Thursday, February 12, 2015

Twelve Taliban involved in Peshawar school attack arrested, Pakistan says




Pakistan announced the arrest of 12 members of the Pakistani Taliban militant group over their alleged involvement in a deadly attack on a Pakistani school, an army spokesman said Thursday.
Another nine members of what is believed to be a 27-member cell have already been killed, Major-General Asim Saleem Bajwa told a media briefing.
Bajwa credited the co-operation by neighbouring Afghanistan – where six of the men were arrested based on tips from Pakistani intelligence.
“Our co-operation is growing,” Bajwa said – particularly since the Dec. 16 assault on an army-run school in the city of Peshawar that killed 150 people, mostly schoolchildren.
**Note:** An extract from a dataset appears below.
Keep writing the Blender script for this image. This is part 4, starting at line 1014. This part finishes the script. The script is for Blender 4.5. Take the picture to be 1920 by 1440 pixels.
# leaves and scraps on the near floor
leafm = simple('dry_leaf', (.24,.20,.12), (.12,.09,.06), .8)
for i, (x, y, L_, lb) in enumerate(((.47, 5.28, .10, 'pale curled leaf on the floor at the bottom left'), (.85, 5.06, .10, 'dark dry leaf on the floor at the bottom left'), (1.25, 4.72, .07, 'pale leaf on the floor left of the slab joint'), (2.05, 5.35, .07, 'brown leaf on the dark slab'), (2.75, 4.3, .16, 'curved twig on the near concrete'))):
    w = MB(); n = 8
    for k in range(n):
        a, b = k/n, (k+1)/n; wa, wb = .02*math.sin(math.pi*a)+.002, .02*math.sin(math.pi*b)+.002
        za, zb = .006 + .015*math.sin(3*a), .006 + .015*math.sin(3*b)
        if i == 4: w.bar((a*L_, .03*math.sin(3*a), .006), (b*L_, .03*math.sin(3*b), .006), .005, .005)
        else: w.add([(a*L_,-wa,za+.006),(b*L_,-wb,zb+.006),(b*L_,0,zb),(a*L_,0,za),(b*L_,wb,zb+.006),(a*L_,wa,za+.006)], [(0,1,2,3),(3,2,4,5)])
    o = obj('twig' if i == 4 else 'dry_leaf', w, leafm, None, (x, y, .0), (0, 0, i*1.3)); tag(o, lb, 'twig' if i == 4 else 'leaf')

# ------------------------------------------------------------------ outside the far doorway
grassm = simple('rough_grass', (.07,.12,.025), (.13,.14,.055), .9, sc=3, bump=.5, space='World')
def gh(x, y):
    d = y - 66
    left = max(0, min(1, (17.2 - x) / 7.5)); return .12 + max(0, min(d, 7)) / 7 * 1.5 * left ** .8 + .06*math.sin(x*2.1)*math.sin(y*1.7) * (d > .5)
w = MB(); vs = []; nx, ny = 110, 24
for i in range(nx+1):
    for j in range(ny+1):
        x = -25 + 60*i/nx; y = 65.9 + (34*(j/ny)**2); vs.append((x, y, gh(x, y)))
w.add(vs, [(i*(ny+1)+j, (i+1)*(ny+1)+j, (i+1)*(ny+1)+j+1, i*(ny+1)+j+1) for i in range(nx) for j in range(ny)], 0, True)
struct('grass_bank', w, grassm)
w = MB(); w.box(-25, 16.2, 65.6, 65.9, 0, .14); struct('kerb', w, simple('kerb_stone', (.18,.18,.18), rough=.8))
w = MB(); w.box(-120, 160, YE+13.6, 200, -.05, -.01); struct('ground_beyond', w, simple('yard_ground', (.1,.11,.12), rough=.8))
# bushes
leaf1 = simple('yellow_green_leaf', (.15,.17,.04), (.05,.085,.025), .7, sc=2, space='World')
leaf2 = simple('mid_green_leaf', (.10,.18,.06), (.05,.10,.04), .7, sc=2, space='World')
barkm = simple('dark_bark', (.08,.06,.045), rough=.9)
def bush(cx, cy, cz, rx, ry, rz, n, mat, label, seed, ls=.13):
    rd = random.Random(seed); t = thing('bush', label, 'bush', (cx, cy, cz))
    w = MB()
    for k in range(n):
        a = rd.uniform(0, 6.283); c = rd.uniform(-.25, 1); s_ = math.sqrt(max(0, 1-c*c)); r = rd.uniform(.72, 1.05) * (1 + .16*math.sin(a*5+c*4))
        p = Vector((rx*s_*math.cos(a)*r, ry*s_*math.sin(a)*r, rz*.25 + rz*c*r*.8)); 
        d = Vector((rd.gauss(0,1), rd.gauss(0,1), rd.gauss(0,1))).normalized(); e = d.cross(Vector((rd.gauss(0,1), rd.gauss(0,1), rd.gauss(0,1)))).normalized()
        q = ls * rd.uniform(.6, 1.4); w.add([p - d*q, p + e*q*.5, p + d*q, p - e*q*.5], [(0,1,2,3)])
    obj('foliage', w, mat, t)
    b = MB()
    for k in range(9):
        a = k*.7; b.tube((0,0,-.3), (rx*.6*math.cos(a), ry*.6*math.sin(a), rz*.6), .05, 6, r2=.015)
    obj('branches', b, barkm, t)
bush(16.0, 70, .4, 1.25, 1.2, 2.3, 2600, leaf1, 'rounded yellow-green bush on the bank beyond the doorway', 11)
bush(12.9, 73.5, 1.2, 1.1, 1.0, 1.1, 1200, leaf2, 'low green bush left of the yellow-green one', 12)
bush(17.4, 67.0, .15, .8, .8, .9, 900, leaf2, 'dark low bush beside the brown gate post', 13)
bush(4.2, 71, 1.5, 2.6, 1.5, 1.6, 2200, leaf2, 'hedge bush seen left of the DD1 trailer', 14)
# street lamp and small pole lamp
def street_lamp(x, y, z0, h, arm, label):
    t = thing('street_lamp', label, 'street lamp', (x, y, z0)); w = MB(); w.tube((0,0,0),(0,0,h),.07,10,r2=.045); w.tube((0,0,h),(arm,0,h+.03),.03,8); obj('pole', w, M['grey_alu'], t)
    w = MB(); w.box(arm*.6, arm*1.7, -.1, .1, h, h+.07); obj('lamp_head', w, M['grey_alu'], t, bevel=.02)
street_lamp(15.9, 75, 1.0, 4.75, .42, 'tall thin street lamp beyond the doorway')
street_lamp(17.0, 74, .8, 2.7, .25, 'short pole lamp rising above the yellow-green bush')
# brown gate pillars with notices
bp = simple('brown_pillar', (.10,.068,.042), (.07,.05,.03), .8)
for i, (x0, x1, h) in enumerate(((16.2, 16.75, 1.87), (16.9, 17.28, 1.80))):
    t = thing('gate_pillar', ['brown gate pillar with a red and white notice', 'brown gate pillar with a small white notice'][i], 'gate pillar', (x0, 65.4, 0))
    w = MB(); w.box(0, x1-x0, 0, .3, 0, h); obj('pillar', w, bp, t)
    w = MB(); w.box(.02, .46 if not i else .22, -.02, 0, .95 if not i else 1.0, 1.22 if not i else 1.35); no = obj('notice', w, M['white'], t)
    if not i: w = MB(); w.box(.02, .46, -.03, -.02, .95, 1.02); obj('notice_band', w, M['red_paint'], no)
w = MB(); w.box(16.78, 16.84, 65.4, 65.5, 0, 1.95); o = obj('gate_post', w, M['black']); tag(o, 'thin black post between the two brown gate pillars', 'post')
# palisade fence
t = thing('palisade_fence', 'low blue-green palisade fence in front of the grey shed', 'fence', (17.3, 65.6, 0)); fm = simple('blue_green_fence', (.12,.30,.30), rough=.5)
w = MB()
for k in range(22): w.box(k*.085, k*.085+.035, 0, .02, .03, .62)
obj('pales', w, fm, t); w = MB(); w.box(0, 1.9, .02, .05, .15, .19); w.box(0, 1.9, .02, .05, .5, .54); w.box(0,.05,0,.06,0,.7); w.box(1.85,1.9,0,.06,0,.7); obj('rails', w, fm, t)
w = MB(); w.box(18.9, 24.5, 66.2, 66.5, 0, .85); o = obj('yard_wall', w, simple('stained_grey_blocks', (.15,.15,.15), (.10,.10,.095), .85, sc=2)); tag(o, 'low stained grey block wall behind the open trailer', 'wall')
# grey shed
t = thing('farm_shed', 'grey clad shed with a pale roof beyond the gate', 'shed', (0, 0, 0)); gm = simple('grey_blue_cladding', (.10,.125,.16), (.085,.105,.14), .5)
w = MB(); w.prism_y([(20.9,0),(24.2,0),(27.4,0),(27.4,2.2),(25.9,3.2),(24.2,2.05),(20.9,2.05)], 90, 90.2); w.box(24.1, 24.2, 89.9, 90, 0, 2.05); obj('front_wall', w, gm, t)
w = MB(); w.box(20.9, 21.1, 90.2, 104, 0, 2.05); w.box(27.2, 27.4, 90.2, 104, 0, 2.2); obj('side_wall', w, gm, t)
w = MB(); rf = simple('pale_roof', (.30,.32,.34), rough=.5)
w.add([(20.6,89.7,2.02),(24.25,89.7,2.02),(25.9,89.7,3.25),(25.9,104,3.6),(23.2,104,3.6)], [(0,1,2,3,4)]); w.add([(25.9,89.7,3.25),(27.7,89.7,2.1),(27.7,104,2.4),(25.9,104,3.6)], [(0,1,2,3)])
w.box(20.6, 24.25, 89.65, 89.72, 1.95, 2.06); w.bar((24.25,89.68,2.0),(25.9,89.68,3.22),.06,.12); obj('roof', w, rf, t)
In the wake of that attack, both Pakistan and Afghanistan mutually pledged to work together more directly on counterterrorism issues. Previously the two neighbours routinely traded accusations that each was harbouring the other’s militant fugitives in lawless tribal areas along their mutual border.
The Taliban are a loose umbrella of dozens of local militant groups bent on toppling the Pakistani government and installing their own harsh brand of Islamic governance. Taliban attacks have killed tens of thousands of Pakistanis in the past decade.
Bajwa, the army spokesman, said Pakistan has also been working closely in the Afghan government over the hunt for Pakistani Taliban chief Mullah Fazlullah – who is believed to be hiding in Afghanistan. He showed taped confessions from two of the arrested militants, who said Fazlullah ordered the attack and assigned commanders. He also identified a mosque prayer leader who sheltered the attackers the night before they stormed the school.
Bajwa claimed that an ongoing Pakistani army offensive launched last June against militants in the North Waziristan tribal region was progressing well, saying that the insurgents had been squeezed into a corner.
But he sought international community support for the ongoing fight against the militants.
“I want to say that this is time for the world to do more for Pakistan,” Bajwa said.